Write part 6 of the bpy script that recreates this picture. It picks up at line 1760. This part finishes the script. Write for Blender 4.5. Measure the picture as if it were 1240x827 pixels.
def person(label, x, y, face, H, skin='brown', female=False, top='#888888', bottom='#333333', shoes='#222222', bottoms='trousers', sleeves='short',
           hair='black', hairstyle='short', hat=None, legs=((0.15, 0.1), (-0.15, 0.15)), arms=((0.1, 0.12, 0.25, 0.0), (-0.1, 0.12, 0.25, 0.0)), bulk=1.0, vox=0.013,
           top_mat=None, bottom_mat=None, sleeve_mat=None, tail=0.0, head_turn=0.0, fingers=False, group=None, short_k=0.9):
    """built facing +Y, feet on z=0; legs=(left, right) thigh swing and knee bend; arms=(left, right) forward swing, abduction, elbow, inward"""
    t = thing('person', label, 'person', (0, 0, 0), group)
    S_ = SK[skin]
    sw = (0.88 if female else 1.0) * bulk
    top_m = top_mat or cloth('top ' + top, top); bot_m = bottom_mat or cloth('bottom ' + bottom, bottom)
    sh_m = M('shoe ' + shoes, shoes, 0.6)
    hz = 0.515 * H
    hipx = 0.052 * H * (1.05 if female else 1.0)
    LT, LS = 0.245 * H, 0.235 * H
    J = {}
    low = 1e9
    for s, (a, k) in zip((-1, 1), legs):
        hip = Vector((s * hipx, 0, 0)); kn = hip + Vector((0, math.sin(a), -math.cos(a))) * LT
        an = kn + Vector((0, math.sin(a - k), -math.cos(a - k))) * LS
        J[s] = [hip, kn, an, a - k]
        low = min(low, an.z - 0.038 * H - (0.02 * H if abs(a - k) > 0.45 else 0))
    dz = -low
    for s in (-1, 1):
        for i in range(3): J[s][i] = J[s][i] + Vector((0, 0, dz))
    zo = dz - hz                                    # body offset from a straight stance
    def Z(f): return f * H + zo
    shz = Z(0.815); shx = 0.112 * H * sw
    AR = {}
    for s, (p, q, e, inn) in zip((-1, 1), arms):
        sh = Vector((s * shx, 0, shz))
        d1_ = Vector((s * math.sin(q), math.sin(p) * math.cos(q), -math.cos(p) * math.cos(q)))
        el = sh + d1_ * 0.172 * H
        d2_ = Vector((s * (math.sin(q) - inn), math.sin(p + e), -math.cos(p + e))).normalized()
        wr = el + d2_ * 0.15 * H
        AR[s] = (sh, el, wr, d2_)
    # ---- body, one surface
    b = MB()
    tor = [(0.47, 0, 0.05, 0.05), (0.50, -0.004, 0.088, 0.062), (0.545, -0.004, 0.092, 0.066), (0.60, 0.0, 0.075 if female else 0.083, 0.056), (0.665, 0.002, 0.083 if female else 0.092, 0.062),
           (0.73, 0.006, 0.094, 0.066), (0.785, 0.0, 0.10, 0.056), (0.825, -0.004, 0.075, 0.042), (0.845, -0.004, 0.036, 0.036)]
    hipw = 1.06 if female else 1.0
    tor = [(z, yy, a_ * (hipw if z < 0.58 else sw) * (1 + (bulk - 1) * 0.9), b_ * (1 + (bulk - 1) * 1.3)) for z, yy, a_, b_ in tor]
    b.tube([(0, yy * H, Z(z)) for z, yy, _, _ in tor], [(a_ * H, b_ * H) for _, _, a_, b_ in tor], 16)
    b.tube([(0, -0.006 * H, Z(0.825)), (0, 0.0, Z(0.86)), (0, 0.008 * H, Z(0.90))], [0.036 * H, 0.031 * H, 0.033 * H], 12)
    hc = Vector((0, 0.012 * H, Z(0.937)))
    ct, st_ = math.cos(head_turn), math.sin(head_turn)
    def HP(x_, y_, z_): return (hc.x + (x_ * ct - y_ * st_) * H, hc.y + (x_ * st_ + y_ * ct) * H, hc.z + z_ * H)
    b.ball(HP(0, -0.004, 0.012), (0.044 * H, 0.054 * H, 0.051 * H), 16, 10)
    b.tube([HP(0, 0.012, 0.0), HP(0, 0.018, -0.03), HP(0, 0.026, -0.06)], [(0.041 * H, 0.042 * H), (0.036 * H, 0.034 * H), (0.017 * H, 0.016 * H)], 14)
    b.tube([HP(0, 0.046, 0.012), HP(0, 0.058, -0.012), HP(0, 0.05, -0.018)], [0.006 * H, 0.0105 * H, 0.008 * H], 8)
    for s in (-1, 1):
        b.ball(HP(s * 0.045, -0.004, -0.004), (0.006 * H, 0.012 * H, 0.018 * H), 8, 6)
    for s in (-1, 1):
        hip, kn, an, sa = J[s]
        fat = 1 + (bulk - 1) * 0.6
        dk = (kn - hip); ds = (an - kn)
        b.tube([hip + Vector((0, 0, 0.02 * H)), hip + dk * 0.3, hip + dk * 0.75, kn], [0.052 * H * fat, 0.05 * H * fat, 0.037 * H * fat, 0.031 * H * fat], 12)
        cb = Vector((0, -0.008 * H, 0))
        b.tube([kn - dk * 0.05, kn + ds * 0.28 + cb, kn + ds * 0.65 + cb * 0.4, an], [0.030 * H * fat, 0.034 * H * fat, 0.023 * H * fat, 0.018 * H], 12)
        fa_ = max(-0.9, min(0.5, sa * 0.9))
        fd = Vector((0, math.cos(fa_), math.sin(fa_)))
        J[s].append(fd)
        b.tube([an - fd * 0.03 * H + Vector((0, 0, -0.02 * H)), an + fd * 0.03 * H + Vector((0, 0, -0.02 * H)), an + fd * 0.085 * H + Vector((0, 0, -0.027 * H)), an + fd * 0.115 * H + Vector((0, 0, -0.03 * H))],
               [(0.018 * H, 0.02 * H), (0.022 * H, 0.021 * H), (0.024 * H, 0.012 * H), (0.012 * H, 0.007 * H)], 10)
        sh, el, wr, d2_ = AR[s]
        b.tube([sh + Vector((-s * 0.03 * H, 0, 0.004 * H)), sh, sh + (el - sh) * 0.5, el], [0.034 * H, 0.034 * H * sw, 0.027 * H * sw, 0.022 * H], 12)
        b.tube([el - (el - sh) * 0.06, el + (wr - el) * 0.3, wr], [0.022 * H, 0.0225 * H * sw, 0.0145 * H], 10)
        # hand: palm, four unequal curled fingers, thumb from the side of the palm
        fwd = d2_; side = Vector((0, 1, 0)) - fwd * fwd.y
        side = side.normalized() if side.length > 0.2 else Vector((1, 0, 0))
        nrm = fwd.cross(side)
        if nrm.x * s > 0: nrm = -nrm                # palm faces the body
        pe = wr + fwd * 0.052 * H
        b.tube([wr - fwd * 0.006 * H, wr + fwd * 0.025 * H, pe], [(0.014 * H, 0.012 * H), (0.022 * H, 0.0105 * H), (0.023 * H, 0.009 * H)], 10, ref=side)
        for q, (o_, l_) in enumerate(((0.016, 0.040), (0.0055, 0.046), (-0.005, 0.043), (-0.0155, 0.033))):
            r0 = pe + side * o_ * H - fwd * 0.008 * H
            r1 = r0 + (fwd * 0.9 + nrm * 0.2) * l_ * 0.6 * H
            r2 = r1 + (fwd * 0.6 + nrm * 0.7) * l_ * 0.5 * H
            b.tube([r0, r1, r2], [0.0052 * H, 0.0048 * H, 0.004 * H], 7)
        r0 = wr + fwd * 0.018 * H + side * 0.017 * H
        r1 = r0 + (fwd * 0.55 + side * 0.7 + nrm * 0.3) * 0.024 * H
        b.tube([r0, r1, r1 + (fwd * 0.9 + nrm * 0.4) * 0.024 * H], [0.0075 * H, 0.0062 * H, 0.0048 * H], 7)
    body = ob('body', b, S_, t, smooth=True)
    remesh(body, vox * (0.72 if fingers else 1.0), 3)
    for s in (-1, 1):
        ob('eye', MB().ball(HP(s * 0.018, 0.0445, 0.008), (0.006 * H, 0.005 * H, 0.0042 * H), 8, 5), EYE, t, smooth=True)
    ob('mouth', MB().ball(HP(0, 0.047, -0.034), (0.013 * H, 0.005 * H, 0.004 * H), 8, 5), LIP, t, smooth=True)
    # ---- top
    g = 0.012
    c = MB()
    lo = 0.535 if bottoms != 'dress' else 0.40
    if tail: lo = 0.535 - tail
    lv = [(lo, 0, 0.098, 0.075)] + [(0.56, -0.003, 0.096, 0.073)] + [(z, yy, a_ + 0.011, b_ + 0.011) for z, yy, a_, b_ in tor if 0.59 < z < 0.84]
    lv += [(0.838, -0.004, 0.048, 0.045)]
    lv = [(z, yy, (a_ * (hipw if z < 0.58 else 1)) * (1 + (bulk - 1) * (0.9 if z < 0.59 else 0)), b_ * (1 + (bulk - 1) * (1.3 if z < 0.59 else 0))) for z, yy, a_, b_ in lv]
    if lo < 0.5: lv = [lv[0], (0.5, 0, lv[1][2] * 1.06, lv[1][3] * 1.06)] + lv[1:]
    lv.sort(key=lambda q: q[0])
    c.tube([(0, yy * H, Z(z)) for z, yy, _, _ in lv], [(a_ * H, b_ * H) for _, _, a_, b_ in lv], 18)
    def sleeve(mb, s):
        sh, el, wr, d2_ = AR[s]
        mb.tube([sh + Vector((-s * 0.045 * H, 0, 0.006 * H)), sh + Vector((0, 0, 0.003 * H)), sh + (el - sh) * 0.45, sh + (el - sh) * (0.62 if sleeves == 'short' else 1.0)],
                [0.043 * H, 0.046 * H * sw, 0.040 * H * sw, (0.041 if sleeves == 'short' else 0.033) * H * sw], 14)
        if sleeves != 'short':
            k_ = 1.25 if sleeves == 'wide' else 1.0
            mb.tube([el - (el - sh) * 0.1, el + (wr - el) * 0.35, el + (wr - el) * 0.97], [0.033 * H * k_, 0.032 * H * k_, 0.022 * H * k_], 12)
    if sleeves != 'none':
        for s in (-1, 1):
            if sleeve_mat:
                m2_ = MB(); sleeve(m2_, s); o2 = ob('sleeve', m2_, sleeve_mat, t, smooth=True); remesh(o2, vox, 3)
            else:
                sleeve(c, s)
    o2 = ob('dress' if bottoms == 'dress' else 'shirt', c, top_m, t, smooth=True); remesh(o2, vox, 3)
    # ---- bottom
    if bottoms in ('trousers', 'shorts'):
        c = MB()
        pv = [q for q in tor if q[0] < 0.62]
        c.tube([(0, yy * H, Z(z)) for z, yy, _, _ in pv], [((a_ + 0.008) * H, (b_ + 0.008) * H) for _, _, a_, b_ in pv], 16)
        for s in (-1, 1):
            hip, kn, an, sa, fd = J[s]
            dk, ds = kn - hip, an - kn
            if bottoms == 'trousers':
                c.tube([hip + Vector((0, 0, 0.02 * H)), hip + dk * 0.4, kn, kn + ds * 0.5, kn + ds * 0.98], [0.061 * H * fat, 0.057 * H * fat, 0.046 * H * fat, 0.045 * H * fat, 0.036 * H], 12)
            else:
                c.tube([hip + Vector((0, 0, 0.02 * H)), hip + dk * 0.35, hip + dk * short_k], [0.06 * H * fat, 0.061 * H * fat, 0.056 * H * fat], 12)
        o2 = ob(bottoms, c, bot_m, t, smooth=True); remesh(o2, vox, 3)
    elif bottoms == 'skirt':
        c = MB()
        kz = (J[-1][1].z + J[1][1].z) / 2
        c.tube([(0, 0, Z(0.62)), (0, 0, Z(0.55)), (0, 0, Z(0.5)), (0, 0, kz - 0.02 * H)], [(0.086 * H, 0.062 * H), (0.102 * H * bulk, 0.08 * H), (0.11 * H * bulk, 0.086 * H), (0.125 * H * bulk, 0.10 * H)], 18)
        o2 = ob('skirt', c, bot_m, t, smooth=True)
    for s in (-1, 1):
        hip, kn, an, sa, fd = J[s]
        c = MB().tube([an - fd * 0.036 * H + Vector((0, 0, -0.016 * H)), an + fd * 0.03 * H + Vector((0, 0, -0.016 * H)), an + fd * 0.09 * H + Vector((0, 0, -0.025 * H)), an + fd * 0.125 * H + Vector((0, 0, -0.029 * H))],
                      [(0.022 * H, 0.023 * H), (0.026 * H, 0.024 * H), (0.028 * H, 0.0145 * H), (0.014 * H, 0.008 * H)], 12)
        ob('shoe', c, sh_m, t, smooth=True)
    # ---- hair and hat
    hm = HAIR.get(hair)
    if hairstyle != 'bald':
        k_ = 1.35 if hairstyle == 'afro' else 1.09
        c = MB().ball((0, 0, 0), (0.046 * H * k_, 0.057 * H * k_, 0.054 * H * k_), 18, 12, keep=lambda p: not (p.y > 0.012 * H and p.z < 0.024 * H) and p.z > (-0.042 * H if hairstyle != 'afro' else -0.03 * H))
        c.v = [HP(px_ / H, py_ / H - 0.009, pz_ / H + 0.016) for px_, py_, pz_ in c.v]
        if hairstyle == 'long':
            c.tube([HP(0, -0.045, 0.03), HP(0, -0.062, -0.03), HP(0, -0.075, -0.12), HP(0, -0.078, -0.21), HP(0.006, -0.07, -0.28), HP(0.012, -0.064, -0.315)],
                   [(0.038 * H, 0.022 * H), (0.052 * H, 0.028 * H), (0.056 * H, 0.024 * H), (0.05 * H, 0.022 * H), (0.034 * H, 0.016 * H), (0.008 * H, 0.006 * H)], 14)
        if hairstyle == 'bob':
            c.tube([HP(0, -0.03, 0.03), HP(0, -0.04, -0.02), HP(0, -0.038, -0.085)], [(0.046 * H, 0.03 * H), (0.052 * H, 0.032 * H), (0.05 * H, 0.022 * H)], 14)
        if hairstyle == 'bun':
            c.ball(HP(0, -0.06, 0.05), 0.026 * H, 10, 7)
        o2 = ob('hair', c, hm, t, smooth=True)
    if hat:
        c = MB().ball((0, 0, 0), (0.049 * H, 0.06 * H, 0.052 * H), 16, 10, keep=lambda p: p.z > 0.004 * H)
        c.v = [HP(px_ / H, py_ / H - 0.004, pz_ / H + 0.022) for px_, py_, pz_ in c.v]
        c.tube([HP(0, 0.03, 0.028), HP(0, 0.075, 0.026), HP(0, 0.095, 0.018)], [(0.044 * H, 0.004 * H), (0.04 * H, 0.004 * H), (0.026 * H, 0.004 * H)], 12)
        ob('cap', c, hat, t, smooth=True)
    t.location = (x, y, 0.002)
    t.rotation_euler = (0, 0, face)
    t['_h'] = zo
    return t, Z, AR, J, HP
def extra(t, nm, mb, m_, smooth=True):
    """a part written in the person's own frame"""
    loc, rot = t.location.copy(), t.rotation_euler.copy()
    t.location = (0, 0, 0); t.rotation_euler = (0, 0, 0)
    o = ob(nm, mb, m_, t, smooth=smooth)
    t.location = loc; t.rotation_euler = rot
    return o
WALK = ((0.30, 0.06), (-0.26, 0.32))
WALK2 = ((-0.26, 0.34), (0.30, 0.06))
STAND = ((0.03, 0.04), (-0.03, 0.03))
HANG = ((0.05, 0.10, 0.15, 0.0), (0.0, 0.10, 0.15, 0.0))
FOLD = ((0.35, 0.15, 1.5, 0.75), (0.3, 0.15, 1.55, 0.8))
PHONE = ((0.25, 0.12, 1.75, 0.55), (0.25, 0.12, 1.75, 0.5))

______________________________

### Your task:
Using the listing above, return all lines where the word "part" occurs.

### Result below:
Write part 6 of the bpy script that recreates this picture. It picks up at line 1760. This part finishes the script. Write for Blender 4.5. Measure the picture as if it were 1240x827 pixels.
    """a part written in the person's own frame"""